**EXERCISE REQUIREMENTS:** Isolate every line in the data with the string "follow" and copy it.

**ENTRIES PROVIDED:**
═══

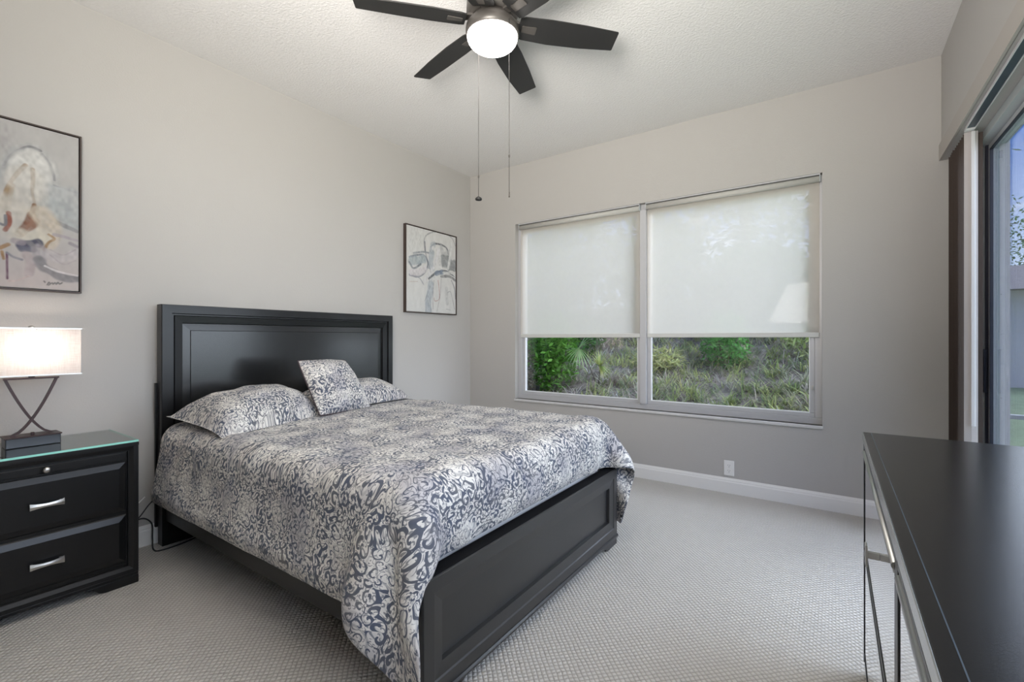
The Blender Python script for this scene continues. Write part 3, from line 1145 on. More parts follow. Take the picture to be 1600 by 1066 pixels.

═══

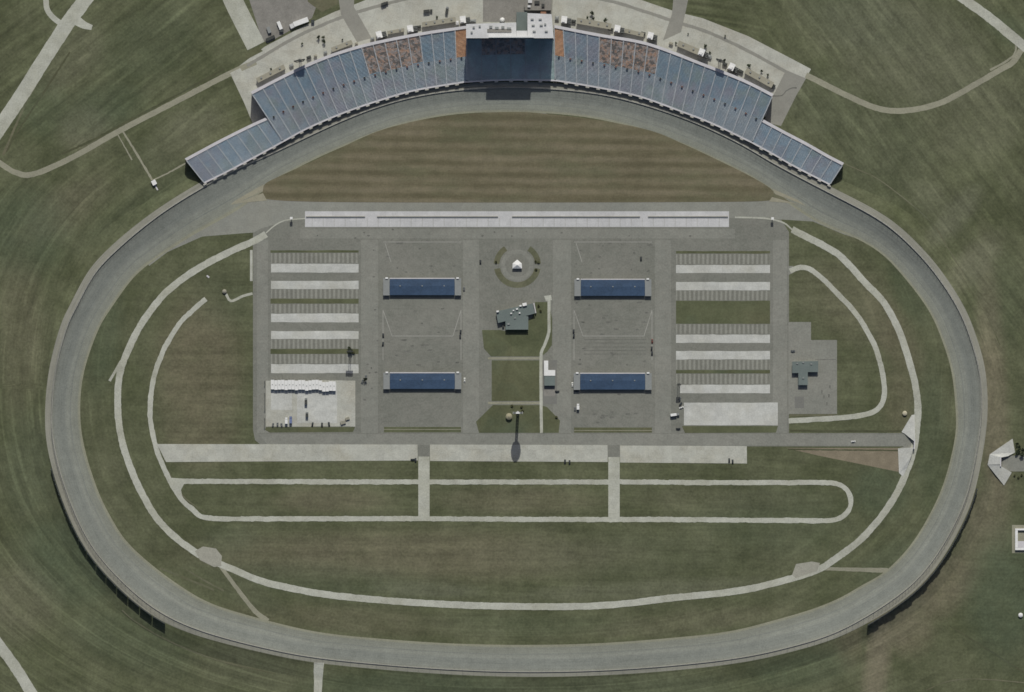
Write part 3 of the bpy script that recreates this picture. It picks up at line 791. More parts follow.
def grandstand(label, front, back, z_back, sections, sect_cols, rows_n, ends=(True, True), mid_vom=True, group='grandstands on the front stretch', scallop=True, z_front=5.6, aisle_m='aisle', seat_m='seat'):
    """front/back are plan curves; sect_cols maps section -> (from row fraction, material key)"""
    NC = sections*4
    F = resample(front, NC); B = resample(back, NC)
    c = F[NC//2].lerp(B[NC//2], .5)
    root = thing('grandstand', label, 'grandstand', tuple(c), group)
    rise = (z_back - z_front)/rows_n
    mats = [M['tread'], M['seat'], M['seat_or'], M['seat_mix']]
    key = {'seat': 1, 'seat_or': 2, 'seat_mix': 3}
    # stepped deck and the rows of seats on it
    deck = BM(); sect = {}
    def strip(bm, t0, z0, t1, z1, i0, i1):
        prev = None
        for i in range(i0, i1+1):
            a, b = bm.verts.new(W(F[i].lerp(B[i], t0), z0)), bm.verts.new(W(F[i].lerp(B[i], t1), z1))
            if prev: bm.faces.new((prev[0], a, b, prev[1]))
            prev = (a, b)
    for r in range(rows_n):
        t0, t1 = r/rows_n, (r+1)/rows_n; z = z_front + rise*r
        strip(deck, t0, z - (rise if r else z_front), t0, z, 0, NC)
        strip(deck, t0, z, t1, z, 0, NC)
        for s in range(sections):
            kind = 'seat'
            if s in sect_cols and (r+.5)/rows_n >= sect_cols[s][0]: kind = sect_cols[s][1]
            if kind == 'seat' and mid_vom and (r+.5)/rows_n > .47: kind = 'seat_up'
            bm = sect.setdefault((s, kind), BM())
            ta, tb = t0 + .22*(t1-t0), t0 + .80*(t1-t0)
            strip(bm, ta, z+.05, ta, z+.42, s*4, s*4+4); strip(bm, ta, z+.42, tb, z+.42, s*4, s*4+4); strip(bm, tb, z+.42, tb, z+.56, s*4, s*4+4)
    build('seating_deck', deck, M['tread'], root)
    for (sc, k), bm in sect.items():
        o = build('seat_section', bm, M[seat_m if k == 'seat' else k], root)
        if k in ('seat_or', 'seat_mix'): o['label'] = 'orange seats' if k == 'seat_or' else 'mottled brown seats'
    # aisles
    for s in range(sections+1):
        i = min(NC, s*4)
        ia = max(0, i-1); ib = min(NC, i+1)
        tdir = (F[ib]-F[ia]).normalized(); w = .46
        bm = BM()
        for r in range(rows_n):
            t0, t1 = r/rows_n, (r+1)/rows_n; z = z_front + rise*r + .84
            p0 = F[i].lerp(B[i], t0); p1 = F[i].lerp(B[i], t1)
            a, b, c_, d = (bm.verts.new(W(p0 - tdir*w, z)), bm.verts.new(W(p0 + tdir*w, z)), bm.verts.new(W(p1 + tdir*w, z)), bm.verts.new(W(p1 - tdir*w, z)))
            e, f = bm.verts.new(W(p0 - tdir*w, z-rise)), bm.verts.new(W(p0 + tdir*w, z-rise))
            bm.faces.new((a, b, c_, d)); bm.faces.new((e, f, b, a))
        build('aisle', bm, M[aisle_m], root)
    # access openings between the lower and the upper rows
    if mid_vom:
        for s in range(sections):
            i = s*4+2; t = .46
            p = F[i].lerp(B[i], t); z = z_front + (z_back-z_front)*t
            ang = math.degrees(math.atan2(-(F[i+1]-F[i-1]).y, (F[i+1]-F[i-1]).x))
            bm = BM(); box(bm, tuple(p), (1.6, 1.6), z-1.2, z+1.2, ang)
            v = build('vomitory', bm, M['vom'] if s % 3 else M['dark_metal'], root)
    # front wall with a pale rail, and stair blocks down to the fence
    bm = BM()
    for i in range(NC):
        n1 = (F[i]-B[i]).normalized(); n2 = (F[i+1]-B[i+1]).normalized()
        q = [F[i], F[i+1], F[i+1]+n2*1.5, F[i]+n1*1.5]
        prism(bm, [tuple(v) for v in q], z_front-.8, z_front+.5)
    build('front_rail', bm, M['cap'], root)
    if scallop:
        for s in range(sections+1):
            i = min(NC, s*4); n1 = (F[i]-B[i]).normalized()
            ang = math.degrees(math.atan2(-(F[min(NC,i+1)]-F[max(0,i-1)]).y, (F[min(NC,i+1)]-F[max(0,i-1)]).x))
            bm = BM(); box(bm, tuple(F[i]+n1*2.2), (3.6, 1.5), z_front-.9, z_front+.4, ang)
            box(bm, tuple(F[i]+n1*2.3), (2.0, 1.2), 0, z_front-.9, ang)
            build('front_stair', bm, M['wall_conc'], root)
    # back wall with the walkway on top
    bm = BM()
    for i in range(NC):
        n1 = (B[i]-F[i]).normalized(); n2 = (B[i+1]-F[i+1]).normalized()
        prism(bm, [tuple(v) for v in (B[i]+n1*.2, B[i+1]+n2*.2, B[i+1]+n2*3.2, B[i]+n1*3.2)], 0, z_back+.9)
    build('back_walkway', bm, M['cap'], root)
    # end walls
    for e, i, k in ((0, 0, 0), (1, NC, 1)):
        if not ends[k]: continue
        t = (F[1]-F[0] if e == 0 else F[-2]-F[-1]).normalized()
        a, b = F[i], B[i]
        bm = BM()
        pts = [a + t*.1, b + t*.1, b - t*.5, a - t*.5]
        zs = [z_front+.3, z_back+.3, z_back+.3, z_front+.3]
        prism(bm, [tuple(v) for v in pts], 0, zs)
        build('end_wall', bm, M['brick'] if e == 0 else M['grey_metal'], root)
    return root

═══

**CORRECT RESULT:**
The Blender Python script for this scene continues. Write part 3, from line 1145 on. More parts follow. Take the picture to be 1600 by 1066 pixels.
Write part 3 of the bpy script that recreates this picture. It picks up at line 791. More parts follow.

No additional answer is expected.